Signe des temps ! Il est bien certain, encore une fois,qu'un grand nombre des mots ou des expressions que j'ai cités, par exemple « arme,assaut, attaque, cohorte », etc., étaient employés au figuré dès avant la guerre, et sans influence militaire. Mais l'usage en était restreint ; au lieu qu'aujourd'hui, c'est un véritable envahissement, qui, loin de s'atténuer, croît de jour en jour. Peut-être quelques images nouvelles s'implan­teront-elles dans la langue française, lui donnant un nouveau pittoresque, et c'est par là que la question, dont j'ai donné un aperçu sommaire, présentait un réel intérêt. Mais telle qu'elle est, après tout, notre langue est bien assez riche, et mieux vaut encore souhaiter que ces termes disparaissent rapidement de l'usage, si leur disparition est un signe de notre victoire définitive...

GEORGES PRÉVOT.


NOTES :
(I) Il s'agit de Pauline.
(2) Cf. : « On ne mobilise plus seulement des hommes, mais les choses, les objets, les institutions, la science. » (J. B., Temps, 26 mai 2918.)
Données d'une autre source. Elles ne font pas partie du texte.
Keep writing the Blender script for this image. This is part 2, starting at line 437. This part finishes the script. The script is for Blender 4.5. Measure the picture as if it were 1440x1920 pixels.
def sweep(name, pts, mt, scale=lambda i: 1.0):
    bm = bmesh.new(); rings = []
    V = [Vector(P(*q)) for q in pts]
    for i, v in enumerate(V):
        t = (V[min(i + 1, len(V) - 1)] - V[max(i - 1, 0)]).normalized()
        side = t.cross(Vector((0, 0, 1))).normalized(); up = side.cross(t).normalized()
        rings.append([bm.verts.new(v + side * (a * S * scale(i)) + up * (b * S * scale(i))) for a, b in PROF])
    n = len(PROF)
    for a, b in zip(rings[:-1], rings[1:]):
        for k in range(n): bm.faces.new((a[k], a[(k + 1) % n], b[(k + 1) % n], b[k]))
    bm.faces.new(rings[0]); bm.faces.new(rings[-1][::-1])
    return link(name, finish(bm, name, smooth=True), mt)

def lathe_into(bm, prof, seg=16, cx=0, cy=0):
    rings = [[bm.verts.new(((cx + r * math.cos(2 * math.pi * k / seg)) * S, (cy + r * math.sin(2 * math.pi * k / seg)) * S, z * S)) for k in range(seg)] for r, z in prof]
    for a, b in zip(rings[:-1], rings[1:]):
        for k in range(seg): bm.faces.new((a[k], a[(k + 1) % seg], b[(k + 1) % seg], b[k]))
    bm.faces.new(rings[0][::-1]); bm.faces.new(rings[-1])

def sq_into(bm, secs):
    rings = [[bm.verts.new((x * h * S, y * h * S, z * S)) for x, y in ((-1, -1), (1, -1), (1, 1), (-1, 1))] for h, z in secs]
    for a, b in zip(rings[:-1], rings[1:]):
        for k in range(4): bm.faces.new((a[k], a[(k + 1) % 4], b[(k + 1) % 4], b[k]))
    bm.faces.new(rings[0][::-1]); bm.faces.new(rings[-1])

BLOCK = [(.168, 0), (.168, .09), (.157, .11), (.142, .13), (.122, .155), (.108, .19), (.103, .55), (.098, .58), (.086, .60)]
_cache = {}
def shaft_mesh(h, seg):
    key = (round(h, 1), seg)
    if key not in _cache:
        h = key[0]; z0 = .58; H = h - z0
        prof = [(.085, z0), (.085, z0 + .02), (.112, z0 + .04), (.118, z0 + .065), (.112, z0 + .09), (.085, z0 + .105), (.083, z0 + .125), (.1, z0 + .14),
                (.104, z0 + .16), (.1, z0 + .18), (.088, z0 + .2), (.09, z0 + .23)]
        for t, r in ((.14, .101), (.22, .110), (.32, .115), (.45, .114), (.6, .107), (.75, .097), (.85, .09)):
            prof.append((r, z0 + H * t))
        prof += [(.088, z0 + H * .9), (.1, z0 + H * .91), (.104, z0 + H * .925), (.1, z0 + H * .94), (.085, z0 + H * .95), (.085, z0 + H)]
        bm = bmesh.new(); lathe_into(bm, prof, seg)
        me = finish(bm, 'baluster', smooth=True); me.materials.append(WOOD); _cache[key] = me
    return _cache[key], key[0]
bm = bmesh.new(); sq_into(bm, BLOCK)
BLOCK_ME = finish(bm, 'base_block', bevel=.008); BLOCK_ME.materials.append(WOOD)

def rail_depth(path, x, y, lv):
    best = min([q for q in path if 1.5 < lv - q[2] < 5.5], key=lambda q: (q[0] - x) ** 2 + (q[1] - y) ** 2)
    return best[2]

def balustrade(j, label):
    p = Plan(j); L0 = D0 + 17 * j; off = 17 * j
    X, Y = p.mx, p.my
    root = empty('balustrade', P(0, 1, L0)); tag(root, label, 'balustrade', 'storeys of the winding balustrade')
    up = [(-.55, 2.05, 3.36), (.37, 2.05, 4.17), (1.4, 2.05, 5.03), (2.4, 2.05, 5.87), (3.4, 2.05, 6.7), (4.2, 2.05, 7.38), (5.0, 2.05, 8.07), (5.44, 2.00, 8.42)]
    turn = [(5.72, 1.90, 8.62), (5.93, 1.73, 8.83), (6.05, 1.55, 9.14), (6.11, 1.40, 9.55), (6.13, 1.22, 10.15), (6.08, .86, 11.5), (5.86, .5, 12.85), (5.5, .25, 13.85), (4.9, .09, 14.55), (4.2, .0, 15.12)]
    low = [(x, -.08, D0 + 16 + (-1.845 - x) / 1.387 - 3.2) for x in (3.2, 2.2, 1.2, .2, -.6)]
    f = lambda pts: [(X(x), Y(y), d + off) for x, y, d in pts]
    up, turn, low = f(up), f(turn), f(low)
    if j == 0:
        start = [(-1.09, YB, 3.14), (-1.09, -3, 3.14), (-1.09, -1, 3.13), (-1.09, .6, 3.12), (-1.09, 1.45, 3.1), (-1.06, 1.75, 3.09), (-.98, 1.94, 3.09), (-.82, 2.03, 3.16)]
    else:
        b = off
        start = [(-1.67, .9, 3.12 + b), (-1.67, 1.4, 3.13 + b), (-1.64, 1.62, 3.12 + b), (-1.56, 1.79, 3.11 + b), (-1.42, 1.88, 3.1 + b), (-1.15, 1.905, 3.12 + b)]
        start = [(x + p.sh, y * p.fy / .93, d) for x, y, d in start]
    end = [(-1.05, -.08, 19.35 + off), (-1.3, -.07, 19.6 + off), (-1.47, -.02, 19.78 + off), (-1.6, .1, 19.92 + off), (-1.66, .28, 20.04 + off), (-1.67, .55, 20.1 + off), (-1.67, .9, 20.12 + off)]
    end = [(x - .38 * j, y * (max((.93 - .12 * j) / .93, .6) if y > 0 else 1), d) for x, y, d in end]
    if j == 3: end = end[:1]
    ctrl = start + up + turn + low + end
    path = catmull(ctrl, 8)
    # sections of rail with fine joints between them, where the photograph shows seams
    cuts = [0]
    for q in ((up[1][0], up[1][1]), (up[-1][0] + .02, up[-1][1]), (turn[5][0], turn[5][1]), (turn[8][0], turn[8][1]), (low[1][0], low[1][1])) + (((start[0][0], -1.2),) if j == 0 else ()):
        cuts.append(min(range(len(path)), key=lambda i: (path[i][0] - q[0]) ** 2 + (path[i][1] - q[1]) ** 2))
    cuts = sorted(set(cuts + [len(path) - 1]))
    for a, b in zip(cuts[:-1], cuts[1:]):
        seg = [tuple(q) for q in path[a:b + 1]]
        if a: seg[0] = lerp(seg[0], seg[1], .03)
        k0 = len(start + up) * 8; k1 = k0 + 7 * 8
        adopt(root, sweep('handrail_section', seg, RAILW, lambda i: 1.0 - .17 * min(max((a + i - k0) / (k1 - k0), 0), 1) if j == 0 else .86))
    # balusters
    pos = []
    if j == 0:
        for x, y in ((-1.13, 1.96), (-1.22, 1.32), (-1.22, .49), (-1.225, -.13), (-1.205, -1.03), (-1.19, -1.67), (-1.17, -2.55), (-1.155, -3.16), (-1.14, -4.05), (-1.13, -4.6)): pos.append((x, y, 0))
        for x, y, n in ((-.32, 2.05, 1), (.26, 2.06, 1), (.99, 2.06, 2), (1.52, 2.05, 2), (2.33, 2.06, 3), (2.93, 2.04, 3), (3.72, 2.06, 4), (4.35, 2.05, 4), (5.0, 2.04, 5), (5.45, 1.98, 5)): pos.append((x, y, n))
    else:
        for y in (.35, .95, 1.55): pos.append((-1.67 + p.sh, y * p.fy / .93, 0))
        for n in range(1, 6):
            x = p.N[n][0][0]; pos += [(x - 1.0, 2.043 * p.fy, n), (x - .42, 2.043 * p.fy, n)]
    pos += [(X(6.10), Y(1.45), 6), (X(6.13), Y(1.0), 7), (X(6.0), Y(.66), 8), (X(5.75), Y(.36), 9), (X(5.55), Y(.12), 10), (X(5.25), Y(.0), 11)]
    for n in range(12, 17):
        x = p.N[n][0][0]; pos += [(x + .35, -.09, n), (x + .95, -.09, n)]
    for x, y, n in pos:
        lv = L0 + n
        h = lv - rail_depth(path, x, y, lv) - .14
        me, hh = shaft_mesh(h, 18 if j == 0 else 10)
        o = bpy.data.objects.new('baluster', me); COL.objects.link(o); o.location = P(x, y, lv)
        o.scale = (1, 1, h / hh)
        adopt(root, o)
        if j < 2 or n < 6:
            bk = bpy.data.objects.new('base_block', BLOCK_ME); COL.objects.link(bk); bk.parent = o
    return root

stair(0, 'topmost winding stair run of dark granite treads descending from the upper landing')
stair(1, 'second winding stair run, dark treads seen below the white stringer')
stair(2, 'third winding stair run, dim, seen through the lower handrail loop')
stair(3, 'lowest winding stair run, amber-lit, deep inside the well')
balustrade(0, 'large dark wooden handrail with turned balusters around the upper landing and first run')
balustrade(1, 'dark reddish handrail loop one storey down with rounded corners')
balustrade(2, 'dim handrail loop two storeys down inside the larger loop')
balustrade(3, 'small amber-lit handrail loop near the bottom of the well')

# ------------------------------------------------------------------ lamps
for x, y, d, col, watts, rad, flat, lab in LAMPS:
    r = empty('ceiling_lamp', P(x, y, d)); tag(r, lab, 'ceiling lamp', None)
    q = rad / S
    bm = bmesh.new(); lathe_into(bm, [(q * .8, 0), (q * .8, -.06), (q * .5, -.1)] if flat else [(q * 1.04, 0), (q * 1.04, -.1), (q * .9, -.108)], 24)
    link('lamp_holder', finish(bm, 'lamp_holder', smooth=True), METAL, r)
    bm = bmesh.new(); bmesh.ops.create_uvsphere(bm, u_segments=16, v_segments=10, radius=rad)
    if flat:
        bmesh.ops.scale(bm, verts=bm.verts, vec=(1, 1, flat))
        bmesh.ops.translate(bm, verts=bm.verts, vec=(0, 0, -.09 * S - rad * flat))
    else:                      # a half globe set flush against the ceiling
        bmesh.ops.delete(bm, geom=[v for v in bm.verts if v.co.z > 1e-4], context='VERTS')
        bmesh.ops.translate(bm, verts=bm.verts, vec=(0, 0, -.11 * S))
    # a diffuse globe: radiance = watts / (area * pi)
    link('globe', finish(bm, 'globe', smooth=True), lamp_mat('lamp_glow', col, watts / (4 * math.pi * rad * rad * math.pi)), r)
(3) Cf.encore « notre front organique » dans l'exemple cité plus loin au mot « offensive » § 3.
(4) Et, encore : « Ce fut à qui, parmi les furieux invalides qui organisent inépuisablement, chez nous, l'offensive des mots, s'acharnerait contre l'auteur de la Tétralogie. » (G. Pioch, Pays, 25 avril 1918.) Et dans le même ordre d'idées : « Les représentants autorisés de la pensée française croient devoir refuser publi­quement une collaboration aux offensives de l'esprit... » (V.,Temps, 23 août 1918.)
(5) On a parlé aussi d'offensive morale et d'offensive de défiance.
(6) Cette image vient peut-être aussi de ce que, en argot, on emploie « fusil » pour « estomac ». De là à dire « fusiller » pour « mettre dans le fusil », il n'y a qu'un pas. Mais dans ce cas le verbe « fusiller » serait un dérivé du mot argot « fusil » et non pas une métaphore sur le véritable verbe fusiller. Il est difficile de trancher la question.